During my time in Northumberland I lived in a house with a
field opposite, in which the farmer used to graze his flock of lambs during the
spring and early summer. I often used to watch them playing, and was constantly
surprised at how like human children they were. I even saw them playing a game
of King of the Castle one day, just as I did as a kid.
Two evenings ago I was watching the ewes and lambs in the
field at the top of my lane. There’s a tub of feed close to the gate, and two
of the lambs, now almost as big as their mothers, were playing push and shove
with their heads, each trying to gain access to the narrow opening. Eventually
one of them won, and the other retired a pace to watch and, presumably,
consider his next tactic. His next tactic was to lift one of his front legs and
try to pull the other’s head out of the tub with his hoof.
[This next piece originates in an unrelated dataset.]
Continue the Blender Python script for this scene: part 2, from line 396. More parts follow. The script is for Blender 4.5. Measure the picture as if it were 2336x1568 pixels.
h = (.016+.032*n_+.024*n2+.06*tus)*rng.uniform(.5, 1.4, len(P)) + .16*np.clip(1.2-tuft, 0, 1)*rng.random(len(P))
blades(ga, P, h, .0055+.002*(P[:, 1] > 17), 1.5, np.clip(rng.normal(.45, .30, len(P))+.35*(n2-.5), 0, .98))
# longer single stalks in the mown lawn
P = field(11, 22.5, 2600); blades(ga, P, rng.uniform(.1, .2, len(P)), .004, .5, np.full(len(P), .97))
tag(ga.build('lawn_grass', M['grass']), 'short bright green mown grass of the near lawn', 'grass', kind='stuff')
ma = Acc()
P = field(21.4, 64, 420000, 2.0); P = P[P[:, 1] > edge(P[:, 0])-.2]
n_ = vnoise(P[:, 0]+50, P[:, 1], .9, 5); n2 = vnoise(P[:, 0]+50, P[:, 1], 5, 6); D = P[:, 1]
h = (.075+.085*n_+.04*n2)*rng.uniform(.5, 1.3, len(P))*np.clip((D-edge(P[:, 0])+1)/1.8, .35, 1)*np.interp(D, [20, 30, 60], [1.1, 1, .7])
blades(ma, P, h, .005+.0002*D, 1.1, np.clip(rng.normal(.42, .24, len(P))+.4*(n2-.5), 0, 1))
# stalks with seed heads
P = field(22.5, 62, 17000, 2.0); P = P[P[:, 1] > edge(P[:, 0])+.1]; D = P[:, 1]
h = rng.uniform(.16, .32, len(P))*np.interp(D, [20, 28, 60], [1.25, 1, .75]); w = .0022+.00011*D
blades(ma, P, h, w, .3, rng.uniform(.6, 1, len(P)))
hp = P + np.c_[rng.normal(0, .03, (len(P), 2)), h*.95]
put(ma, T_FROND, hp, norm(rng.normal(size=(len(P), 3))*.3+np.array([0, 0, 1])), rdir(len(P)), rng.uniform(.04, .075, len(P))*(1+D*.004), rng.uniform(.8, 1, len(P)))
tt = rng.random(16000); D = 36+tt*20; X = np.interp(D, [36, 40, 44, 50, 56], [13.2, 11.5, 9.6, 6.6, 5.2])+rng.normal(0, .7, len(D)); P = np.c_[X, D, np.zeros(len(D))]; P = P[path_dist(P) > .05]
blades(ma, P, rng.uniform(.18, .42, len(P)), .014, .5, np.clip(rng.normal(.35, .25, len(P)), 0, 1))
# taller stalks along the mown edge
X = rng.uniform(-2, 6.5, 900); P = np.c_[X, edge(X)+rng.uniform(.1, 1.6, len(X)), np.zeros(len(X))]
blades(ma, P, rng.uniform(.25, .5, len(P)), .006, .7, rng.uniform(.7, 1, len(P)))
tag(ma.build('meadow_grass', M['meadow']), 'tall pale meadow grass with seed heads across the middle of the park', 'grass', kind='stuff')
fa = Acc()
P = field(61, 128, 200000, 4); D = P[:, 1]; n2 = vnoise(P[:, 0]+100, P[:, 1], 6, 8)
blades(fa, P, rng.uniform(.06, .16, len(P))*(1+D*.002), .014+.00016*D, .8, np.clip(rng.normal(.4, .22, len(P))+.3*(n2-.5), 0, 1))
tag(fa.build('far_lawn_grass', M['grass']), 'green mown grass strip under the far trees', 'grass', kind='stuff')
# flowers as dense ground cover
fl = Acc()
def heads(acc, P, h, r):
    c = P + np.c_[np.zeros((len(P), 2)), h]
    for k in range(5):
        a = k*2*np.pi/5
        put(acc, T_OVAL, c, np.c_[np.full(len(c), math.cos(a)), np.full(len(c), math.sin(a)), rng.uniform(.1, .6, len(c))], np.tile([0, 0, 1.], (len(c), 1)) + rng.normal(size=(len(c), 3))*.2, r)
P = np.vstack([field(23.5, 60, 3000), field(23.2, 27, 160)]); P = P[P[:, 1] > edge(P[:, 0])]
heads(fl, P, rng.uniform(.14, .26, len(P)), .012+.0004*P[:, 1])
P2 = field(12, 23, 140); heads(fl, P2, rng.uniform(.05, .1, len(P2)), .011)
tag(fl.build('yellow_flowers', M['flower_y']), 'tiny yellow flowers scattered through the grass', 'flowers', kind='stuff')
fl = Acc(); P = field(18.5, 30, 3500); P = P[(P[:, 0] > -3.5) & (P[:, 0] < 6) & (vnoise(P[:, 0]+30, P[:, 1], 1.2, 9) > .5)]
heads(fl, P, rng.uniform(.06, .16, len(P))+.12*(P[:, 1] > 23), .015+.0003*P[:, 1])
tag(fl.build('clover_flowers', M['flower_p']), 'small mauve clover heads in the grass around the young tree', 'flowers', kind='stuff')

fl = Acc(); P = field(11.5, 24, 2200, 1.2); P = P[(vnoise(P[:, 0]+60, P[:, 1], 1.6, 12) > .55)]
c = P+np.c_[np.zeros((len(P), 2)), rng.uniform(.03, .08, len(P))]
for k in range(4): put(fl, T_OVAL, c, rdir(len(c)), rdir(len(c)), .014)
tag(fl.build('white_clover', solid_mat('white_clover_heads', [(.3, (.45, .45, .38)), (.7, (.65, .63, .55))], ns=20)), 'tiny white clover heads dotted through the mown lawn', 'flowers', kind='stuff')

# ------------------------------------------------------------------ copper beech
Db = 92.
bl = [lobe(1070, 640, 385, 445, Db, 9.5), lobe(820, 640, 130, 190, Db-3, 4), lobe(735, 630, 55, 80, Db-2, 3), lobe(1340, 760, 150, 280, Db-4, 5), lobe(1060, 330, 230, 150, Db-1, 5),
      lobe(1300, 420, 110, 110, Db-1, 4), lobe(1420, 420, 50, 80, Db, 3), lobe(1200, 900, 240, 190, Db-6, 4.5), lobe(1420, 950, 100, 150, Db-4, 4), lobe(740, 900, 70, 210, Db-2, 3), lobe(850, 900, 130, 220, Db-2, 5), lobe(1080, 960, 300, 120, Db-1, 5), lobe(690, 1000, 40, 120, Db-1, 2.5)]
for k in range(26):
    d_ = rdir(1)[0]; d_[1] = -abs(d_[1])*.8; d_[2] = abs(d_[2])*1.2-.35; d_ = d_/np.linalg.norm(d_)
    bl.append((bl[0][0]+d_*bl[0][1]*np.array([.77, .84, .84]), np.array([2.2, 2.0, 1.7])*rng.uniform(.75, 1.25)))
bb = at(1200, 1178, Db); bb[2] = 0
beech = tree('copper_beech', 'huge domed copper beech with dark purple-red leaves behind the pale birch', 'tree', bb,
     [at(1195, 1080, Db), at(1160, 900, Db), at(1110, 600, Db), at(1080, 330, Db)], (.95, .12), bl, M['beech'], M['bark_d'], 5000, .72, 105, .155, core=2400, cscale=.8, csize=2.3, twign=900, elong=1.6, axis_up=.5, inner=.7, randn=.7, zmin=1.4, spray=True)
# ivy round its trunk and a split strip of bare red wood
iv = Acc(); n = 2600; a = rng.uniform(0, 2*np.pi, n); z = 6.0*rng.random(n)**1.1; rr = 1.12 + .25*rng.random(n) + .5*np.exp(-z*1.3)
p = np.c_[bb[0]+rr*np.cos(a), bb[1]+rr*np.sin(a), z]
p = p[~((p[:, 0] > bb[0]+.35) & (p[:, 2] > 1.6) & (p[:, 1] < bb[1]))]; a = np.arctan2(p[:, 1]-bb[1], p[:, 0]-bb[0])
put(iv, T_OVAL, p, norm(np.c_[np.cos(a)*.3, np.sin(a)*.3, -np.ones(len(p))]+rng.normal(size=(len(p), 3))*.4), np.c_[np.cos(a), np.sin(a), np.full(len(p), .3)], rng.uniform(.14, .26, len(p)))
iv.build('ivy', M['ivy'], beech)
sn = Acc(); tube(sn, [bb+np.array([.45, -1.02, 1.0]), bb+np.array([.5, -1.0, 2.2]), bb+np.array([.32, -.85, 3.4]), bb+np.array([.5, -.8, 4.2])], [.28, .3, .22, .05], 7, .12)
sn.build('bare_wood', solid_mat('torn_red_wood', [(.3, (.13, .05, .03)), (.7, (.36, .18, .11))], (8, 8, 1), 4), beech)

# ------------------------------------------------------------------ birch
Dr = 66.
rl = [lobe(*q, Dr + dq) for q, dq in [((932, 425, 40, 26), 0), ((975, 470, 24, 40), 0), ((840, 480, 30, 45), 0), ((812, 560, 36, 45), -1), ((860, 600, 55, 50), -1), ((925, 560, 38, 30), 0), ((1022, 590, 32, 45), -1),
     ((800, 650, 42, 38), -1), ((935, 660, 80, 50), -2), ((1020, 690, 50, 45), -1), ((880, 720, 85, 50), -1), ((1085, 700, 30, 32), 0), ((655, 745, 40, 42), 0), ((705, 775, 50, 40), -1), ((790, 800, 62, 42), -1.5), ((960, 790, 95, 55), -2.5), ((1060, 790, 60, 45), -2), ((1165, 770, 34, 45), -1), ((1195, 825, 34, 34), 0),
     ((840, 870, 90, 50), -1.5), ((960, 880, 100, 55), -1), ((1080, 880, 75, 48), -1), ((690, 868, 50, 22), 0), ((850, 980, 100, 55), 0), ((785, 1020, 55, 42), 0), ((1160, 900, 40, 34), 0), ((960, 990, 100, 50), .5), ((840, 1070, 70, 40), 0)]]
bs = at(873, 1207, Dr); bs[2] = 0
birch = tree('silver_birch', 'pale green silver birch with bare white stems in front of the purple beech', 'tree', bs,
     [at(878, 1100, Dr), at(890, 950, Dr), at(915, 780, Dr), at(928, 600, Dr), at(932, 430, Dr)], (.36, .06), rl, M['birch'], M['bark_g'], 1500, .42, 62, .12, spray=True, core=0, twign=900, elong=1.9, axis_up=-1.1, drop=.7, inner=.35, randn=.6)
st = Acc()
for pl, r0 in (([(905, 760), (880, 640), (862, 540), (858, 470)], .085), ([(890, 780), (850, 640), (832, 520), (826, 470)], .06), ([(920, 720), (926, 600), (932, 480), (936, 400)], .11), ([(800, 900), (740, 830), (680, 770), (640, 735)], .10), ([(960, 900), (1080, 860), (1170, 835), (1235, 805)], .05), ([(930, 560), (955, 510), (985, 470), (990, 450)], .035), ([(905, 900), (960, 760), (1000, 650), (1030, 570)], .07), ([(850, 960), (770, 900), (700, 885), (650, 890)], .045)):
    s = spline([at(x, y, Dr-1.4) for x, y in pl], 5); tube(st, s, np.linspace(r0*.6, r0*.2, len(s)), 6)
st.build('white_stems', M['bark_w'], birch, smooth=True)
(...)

‘Cute’ is an overused word, and it carries an unfortunately
superficial connotation, but this was undoubtedly cute. I smiled at their activities, until it occurred to me that
these little guys have only a matter of days, or a week or two at most, before
they will be taken from their homes and mothers, crammed into lorries with no
room to move about, pushed and bullied through a concrete and steel-encrusted
market, herded into more lorries, and then forced into another shed where their
brains will be blasted with a stun gun.
I once knew a man who said he was vegetarian, but then told
me he’d just had some chicken McNuggets. I asked him why he ate chicken if he
was vegetarian.
‘Because it tastes nice.’
I’m not preaching here, just saying how I feel. Everybody’s
conscience is their own affair. Mine is one of the reasons why I’m vegetarian.